In the mean time, every thing has been prepared to begin the roof as soon as the Weather promises to be fair.—The lead for the Gutters has been cast & the iron Work prepared. My time has been employed in the accounts in the designs necessary for the ensuing season, and principally in the negociations for stone.

I now take the liberty to send you a sheet of sketches which explain the effect of different dispositions of the plan of the House of Representatives, lighted a la Halle de Bled.—

The best proportioned room would be the circle of 80 feet No. III. But its excessive rise above the Balustres renders it perhaps inadmissible, independently of the narrowness of the intercolumnation if 32 Columns be the number adopted.

No II in which the Intercolumnation is in the mode of Eustyle gives columns too slight in appearance for the weight of the dome, & lowers the room too much. The Elliptical room No. IV has all the faults formerly enumerated with very slender Columns.

In No I I have taken great pains to ascertain the line in Perspective of a Dome upon an Eliptical plan, segment 120 Degrees, Columns (as in Doctor Thornton’s plan 3 feet Diameter), as it would appear along the Pensylvania avenue. It must be observed that the Capitol hill is only 78 feet above the tide,—though its abruptness gives it the air of much greater altitude, & that therefore any roof projecting much above the parapet is seen easily at the distance of ½ a mile which distance reduces the angle of Elevation to a very few degrees.—

I take the liberty to lay these sketches, and a paper on the State of the Stone contracts before you this evening & will wait upon you early tomorrow morning.—

I have been very seriously ill for the last fortnight of an species of intermitting headach, which has contributed to delay my business. I am

with true respect Your very hble Serv

B Henry Latrobe

RC (DLC); addressed: “The President of the Un.

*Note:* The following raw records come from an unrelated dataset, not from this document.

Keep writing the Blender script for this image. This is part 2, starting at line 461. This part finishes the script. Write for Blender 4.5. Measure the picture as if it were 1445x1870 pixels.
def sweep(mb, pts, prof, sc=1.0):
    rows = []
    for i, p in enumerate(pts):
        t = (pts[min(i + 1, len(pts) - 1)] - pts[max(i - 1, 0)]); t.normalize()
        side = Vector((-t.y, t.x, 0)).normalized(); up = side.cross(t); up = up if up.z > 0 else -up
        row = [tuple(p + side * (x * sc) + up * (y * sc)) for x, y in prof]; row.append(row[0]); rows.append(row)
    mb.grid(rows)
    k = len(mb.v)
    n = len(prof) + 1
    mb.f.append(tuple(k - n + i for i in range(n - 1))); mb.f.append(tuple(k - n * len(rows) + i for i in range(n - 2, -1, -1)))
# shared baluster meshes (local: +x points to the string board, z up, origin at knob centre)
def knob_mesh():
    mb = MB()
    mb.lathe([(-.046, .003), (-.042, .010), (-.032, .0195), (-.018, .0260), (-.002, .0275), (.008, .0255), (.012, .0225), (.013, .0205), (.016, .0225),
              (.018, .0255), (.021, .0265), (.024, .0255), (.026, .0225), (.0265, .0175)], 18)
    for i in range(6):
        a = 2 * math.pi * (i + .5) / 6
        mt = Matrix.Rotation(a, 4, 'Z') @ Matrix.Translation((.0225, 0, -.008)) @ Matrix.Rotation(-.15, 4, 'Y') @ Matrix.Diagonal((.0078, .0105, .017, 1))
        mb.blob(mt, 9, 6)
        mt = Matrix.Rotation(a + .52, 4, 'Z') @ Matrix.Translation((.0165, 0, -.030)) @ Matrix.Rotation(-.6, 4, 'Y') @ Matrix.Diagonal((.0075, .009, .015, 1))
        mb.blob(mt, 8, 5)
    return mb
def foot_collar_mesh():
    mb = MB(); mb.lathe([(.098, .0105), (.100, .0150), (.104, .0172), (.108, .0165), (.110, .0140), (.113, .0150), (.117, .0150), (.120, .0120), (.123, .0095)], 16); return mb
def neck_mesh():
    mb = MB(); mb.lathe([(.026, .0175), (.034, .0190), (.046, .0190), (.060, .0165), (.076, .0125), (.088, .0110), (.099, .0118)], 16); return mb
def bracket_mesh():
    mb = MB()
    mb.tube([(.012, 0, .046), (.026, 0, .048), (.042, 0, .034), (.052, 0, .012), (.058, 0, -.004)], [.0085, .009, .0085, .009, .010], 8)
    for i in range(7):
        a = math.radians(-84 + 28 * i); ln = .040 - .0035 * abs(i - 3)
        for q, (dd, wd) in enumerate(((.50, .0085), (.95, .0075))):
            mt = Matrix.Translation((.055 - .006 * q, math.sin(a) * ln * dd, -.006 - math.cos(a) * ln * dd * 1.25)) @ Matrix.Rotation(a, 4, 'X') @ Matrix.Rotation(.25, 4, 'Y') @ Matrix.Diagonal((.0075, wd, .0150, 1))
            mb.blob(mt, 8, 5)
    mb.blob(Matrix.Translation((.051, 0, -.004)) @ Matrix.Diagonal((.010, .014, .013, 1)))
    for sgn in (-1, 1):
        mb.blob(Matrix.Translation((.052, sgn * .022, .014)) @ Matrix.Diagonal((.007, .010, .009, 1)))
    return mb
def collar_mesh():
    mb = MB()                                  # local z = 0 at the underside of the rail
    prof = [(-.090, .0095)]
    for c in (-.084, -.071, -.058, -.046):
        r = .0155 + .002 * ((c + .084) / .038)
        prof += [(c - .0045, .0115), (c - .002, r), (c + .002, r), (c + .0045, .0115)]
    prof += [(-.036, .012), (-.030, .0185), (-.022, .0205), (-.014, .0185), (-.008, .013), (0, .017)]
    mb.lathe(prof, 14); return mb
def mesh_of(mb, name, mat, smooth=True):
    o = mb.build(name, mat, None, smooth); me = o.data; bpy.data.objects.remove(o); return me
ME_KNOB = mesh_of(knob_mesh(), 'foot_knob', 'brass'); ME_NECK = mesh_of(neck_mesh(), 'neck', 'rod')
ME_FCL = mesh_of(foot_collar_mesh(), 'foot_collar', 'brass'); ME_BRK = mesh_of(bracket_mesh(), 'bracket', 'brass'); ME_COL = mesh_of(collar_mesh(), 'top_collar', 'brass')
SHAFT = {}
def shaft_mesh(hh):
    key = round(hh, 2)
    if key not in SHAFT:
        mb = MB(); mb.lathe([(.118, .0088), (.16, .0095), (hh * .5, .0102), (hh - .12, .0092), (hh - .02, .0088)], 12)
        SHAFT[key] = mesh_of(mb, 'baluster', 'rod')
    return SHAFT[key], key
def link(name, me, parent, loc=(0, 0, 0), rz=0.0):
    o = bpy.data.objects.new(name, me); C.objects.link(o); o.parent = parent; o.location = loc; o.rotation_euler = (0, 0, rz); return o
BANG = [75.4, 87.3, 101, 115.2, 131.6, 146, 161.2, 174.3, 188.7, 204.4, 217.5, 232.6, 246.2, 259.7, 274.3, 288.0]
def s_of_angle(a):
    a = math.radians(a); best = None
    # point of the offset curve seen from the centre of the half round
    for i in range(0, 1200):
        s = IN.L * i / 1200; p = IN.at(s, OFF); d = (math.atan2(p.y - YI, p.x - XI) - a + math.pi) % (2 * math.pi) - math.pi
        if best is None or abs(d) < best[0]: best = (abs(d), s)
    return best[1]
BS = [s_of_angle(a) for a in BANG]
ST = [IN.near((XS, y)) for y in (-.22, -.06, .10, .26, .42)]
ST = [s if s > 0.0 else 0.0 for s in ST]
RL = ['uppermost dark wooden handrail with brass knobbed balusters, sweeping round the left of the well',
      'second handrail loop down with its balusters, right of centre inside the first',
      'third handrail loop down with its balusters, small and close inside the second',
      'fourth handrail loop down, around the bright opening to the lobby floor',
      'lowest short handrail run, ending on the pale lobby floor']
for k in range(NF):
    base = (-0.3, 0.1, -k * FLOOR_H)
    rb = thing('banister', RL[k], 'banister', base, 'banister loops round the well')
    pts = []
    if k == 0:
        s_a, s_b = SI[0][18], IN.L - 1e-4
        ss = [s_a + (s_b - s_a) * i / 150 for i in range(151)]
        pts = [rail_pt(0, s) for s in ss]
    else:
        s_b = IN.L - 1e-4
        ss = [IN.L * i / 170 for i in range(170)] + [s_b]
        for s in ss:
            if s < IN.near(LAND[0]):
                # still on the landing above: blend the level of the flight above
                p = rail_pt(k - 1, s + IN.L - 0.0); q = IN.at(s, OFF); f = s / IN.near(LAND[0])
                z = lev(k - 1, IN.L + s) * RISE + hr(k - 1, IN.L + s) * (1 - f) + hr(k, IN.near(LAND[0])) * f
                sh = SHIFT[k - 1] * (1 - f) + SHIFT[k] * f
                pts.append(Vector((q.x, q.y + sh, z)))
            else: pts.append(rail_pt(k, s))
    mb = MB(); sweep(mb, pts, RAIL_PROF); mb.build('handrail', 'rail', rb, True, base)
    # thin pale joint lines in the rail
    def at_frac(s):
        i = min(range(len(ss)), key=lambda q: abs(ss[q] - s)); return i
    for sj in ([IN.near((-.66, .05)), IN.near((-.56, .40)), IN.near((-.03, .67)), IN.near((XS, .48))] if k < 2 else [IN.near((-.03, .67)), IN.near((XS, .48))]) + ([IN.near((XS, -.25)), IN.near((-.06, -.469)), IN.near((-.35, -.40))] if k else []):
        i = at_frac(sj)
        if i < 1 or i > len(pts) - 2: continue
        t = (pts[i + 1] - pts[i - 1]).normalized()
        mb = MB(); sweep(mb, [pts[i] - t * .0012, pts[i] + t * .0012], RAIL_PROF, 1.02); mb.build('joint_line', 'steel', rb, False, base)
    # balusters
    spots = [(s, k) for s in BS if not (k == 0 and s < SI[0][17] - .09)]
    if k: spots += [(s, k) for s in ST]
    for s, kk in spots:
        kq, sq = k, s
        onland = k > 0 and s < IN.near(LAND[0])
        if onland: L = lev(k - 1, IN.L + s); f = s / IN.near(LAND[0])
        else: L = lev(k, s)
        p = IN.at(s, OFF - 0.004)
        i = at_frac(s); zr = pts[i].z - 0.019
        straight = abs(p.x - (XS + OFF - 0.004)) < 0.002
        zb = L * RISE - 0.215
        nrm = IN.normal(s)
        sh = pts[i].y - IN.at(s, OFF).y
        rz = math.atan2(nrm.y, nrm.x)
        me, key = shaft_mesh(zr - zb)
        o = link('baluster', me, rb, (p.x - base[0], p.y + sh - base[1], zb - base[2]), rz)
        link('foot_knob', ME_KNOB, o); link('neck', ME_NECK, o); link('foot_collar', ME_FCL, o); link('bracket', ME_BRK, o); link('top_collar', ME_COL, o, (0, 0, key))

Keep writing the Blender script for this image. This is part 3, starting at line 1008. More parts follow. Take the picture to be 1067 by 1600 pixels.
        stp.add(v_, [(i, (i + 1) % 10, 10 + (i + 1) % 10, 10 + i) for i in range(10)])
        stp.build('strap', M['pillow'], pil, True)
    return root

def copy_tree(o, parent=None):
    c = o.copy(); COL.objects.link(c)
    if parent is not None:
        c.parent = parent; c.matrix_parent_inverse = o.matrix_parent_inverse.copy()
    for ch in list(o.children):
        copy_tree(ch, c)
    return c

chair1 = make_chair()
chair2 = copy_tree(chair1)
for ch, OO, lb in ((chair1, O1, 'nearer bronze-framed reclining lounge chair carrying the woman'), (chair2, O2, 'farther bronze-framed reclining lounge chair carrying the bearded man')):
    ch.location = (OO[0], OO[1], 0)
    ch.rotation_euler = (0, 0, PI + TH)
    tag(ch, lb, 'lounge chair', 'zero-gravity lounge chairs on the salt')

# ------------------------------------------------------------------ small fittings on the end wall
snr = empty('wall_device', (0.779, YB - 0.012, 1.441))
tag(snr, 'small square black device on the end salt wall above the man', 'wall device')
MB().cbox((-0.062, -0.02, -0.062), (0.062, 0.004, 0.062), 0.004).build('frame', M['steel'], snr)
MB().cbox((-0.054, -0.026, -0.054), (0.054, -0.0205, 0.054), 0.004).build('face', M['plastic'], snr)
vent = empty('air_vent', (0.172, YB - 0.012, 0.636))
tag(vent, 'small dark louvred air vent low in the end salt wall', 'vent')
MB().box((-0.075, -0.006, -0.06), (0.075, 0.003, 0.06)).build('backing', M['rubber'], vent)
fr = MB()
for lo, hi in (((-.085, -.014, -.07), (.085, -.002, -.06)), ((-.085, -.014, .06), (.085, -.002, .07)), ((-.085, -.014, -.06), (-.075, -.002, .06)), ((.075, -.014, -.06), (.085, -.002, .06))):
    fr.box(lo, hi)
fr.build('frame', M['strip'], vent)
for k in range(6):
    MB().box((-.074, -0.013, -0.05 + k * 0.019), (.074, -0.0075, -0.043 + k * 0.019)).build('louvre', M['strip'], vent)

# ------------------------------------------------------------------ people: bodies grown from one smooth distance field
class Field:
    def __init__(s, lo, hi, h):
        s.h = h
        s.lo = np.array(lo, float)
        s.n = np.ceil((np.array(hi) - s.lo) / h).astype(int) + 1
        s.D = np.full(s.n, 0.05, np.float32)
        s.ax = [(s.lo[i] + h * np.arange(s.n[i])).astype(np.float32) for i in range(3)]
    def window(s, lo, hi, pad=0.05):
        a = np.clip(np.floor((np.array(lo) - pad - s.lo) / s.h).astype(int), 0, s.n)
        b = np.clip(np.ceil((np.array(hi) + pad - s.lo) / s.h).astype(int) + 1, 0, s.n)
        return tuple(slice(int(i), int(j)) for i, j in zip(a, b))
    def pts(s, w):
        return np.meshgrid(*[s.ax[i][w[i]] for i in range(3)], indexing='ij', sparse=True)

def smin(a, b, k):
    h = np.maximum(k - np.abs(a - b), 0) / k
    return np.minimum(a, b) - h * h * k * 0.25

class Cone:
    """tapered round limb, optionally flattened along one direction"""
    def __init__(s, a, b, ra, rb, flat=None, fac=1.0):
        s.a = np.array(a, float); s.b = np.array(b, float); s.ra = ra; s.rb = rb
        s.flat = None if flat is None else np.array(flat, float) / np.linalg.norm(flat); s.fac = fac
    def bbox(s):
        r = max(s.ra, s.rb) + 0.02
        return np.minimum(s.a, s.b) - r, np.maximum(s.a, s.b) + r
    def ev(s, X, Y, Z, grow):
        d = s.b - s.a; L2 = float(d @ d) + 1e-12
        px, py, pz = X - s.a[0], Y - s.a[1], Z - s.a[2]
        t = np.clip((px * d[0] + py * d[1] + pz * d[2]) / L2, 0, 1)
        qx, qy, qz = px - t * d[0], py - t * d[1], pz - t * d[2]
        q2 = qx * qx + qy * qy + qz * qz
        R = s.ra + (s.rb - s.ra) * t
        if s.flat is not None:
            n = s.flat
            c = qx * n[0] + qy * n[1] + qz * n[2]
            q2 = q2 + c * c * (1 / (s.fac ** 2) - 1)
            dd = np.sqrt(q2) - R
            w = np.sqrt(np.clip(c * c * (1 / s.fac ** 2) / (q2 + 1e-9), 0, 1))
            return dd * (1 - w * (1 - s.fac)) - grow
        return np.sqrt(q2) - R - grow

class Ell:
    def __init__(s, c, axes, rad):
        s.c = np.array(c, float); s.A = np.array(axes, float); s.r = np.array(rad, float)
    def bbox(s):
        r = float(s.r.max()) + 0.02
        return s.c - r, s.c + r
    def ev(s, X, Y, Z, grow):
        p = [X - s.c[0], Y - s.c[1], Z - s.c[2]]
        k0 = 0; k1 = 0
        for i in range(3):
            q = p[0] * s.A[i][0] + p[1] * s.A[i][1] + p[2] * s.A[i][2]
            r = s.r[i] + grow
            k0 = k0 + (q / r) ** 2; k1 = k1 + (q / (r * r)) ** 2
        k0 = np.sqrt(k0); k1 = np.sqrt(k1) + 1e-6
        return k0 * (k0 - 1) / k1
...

States”; endorsed by TJ as a letter of 18 Feb. received 17 Feb. and so recorded in SJL. Enclosed sketches not found.

last had the honor: likely the meeting Latrobe mentioned in his letter of 15 Jan.

Latrobe was trying to resolve the design deficiencies he perceived in the plan for the south wing of the Capitol, which suffered in his view from the eustyle scheme, in which columns were spaced no more than two and a half column diameters apart from each other, a scheme he found incompatible with the elliptical plan (OED description begins J. A. Simpson and E. S. C. Weiner, eds., The Oxford English Dictionary, Oxford, 1989, 20 vols. description ends , s.v. “eustyle”; Allen, History of the United States Capitol description begins William C. Allen, History of the United States Capitol: A Chronicle of Design, Construction, and Politics, Washington, D.C., 2001 description ends , 52, 55-6; Vol. 40:127, 129-30).